Sugerman continued tinkering with computers throughout high school, even teaching classes on how to use them.

Born and raised in Chicago, Sugerman attended college at the University of Illinois during Vietnam.

“I was a major social activist as a teenager,” Sugerman says. “I rode through the South getting blacks registered to vote. I got arrested, beat up — there are some horror stories.”

But that kind of social activism was almost “mainstream” for Jewish teenagers in Chicago at the time, Sugerman says.

In college, Sugerman studied history and psychology, as studying computers wasn’t even an option at the time. He dropped out of college, however, to accept a full-time job at a picture-frame manufacturing company, where he had been working part-time. There, he brought in the company’s first computer and helped automate its processes.

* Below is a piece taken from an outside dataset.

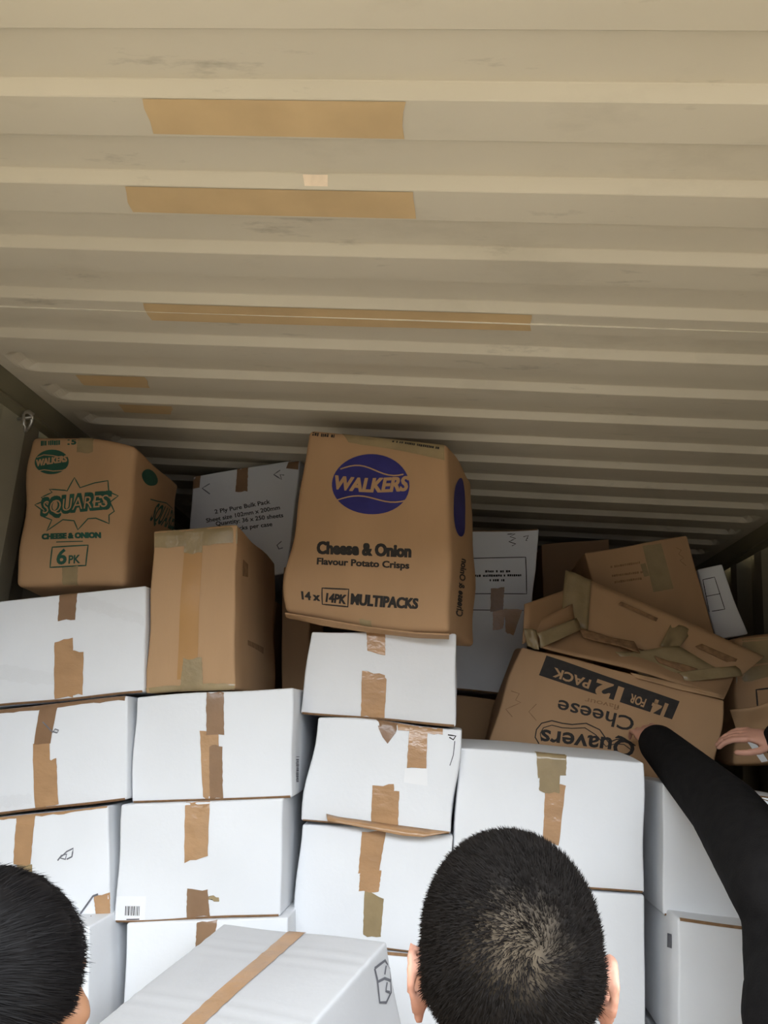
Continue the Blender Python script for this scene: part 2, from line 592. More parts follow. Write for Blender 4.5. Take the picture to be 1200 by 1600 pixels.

Sugerman held a few other jobs over the next 15 years, automating processes for companies such as Transunion Systems and Standard Oil of Indiana, a parent company of Amoco Corporation, among others, until he and two friends formed their own computer-related business, on the side, in 1982.

“We did it primarily so we could mess with computers and tell our wives were working,” Sugerman says, laughing.

Then, in 1984, he bought out his partners and took the company live. He ran the business until 2011, when he and his wife decided to move to the East County.